We know that the most important aspect of the mission work is faithful preaching. God is pleased to build His church not through novel, man-centered gimmicks, but through the preaching of Jesus Christ and Him crucified. I study and apply the Word to myself first and then bring God’s Word to the Fellowship each week, with assurance that “the preaching of the cross is to them that perish foolishness; but unto us which are saved it is the power of God” (I Cor. 1:18).

I attended a class last June at Sioux Falls Seminary on the subject of missions. While the subject matter of the class required much discretion, I learned valuable information about missions in general, as well as Sioux Falls in particular. One emphasis of the professor was on the necessity and effectiveness of personal witnessing. He pointed out, on the basis of numerous studies, that over 80% of church growth comes from personal contacts and invitations from the members. Only about 1% of growth comes through the influence of a minister or missionary, and less than 1% through advertising or special evangelistic efforts. We witness these statistics ourselves, as personal contact has been the reason for most of our growth. I continue to preach on witnessing and try to be an example to the members. The members receive this instruction well, and while no one finds it easy, we are trying to promote the gospel through our life and walk.

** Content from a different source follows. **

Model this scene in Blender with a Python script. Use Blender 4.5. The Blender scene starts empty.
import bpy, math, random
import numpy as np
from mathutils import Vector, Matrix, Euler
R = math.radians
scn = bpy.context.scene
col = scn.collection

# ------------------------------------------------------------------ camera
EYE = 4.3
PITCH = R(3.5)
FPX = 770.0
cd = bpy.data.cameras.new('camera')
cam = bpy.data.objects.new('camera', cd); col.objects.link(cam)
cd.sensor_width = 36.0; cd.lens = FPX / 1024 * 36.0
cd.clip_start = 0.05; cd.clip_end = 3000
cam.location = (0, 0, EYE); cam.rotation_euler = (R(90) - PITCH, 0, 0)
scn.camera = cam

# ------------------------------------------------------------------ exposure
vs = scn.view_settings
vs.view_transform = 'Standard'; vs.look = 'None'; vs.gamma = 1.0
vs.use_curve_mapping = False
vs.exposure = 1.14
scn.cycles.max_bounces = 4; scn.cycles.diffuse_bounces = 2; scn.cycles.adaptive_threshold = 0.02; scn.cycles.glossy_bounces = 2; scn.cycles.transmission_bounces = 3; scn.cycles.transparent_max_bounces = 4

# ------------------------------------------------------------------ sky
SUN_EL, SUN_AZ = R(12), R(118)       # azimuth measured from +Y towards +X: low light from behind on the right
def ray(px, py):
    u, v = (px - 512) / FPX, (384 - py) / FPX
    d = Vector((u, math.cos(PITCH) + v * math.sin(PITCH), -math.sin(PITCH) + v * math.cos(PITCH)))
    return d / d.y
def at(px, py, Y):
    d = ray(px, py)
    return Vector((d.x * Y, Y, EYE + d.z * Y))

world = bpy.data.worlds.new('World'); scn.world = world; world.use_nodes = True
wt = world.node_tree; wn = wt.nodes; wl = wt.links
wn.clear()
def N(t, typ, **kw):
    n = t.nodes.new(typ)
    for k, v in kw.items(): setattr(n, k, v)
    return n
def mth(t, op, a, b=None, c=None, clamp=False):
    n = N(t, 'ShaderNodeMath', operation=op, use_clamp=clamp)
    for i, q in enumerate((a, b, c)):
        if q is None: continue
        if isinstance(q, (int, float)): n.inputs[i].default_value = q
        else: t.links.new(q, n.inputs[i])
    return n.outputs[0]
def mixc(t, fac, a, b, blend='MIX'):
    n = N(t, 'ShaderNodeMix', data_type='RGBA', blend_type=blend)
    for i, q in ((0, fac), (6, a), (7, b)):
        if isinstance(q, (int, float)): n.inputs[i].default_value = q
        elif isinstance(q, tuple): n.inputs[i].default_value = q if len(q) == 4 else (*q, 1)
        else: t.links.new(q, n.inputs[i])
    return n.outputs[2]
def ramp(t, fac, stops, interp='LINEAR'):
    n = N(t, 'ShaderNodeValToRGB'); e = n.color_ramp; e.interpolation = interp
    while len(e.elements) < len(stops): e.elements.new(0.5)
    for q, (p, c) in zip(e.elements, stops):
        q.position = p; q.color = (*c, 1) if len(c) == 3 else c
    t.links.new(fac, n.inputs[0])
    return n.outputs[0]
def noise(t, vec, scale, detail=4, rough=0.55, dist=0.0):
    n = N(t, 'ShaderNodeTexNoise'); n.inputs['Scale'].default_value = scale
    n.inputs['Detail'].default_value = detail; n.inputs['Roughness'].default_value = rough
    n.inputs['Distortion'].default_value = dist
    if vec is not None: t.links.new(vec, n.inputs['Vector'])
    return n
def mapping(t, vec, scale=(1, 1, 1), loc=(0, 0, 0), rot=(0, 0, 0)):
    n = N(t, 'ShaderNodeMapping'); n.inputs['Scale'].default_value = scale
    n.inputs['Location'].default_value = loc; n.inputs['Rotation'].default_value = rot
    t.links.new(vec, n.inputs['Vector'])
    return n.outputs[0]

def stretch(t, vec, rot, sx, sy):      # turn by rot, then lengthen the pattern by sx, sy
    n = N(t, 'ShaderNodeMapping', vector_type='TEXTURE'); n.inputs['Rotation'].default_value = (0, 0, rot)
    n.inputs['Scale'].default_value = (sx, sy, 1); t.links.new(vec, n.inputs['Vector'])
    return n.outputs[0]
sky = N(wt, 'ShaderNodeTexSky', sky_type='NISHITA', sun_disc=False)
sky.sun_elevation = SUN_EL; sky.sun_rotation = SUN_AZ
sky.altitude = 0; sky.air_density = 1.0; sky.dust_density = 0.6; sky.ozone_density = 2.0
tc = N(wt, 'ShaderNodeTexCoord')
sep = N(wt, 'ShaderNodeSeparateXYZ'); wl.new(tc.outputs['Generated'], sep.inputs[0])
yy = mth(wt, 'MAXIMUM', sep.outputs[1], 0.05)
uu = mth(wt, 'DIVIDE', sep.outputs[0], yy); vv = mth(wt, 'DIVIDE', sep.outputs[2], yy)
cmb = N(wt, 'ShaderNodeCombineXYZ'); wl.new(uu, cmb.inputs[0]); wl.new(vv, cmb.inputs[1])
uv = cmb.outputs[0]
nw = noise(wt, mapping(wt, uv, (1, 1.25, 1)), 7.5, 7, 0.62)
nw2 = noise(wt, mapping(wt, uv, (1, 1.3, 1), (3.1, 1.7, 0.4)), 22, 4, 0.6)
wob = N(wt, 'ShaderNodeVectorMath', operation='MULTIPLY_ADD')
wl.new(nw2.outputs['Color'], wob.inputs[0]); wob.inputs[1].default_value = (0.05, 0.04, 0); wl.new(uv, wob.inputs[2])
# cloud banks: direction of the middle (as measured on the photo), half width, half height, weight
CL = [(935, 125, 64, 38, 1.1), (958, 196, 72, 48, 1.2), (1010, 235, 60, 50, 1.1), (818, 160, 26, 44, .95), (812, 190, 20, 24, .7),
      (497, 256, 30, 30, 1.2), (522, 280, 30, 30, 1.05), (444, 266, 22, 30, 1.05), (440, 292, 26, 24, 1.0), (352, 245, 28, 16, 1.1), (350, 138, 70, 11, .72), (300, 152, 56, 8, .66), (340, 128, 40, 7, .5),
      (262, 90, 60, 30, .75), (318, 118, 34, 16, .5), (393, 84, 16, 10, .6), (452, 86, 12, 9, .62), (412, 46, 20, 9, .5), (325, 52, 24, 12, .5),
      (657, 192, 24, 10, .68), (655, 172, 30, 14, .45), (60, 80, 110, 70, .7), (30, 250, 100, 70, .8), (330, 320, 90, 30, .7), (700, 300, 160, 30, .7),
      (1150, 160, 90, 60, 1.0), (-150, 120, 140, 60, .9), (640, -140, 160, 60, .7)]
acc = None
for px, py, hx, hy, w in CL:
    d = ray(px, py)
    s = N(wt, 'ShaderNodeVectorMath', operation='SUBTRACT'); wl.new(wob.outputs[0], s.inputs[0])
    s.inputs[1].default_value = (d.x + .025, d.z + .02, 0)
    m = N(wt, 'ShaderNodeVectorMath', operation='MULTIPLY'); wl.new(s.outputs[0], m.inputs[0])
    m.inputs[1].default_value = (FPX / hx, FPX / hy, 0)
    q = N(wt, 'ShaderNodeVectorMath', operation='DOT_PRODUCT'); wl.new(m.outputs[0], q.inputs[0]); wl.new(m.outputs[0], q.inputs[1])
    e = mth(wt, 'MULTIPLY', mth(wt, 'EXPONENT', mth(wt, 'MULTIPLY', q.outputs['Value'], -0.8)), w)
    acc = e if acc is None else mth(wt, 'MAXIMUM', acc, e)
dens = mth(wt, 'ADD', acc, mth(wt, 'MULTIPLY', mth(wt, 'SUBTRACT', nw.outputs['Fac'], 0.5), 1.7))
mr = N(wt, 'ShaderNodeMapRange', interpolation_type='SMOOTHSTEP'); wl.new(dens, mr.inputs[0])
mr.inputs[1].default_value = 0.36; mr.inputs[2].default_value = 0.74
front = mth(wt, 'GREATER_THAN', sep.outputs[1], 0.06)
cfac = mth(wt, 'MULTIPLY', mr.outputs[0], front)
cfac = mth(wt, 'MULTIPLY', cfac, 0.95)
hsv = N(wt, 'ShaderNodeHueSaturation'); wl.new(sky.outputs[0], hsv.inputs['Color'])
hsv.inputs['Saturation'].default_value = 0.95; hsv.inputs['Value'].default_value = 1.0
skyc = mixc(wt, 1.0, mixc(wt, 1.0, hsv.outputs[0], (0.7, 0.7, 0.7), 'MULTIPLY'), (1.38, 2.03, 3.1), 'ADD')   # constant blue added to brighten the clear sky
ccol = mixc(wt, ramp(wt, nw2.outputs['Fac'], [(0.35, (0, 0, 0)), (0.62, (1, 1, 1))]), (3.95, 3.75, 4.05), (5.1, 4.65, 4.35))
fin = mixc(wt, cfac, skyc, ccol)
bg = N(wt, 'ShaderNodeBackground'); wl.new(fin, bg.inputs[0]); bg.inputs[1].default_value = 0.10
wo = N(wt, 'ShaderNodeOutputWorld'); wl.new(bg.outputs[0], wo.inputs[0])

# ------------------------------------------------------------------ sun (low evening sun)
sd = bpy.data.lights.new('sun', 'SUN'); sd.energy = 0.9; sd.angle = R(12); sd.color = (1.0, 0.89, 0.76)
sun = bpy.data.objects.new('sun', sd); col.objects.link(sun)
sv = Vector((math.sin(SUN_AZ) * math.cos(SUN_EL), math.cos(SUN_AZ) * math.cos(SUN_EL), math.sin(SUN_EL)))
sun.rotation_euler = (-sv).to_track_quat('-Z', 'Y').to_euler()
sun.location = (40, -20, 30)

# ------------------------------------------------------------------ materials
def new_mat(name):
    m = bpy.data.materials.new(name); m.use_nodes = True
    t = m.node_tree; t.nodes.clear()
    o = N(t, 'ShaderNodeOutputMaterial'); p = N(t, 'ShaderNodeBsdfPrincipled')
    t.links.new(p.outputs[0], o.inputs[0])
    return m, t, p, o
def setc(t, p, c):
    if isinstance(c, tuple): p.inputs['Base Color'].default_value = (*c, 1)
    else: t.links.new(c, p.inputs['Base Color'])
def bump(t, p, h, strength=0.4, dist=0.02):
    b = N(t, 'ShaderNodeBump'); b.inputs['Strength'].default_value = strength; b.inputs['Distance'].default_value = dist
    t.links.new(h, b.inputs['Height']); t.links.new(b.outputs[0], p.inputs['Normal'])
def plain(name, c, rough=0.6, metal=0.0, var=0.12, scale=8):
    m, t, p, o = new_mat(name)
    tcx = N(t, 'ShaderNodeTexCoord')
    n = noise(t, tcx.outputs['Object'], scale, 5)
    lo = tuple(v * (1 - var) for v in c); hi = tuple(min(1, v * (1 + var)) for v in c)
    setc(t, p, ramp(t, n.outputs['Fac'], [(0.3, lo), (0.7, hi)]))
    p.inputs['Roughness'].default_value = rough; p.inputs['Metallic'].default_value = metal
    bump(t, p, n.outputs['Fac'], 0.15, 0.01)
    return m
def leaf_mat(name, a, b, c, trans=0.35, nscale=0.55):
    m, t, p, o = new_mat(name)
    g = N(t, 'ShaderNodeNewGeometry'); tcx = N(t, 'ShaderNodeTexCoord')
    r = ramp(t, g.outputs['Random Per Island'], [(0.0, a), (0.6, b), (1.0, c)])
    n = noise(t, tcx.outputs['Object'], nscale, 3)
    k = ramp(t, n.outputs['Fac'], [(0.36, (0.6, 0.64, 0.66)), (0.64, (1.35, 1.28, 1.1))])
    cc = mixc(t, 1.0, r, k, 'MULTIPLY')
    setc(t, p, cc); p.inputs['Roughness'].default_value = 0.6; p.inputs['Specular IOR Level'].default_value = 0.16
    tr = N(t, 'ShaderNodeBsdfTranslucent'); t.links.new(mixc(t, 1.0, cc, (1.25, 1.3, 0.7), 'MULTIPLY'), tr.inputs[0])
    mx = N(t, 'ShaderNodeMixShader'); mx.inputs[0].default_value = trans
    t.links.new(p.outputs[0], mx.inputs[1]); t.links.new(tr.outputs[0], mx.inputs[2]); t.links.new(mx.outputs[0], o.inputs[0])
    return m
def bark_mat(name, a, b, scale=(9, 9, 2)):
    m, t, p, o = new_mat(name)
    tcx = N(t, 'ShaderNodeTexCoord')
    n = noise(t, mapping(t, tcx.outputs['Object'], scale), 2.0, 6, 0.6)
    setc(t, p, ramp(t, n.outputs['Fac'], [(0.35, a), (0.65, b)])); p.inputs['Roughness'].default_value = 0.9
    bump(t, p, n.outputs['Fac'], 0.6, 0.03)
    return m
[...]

We make our presence known in Sioux Falls through various mediums, including our Web sitewww.reformedsiouxfalls.org, two yellow-page advertisements, the Argus Leader newspaper, promos and tags associated with the Reformed Witness Hour radio broadcast, and television ads. We benefited greatly from a professional seminar on advertising that gave us many good ideas as to how to get our presence established in Sioux Falls. We were encouraged to make use of passive advertising, which includes print, as well as intrusive advertising, which involves radio and television. Three elements were set forth as important in that regard—the reach, the frequency, and the consistency. In July we entered into a contract with KSFY (ABC) TV to air forty-two thirty-second commercials each month. They informed us that the most effective advertising is that which floods the market for a specific time period. Therefore, all forty-two of the ads run in one week per month. The creative design team met with us to discuss our mission work, the message we wanted to send, and the people that we were seeking to target. After analyzing our situation, the KSFY team proposed that I be aired in the spots with a brief biblical message, believing that what made our mission stand apart in Sioux Falls was our expository preaching. We have benefited much from the professional advice of the KSFY team and their ideas for promoting our work. With the help of the KSFY production team we have now created three advertisements, each containing a brief biblical message and promoting our Fellowship. People are seeing them, and our name and presence is being established in the community. The KSFY team plans to meet soon with our Web site development committee to suggest technical ways that we can increase the traffic on our Web site.

We believe that it is very important to follow up our contacts, therefore as missionary I both write letters and make phone calls to individuals who attend our worship services. The members of the Fellowship are outstanding at warmly greeting and gathering information on visitors. We’ve found that most visitors do not feel intimidated but appreciate the personal interest. We desire to build on that and eventually establish an e-mail list to which we can send regular newsletters, devotionals, and updates.

We are excited about the work that God is doing here in Sioux Falls. We are planning a lecture in July to commemorate the 500th birthday of John Calvin, and we continue to plan for future seminars to which we can invite the public. I am thankful for our more experienced missionaries. I have benefited from their ideas and look forward to continuing to grow with their help.

“But my God shall continue to supply all your need according to his riches in glory by Christ Jesus” (Phil. 4:19).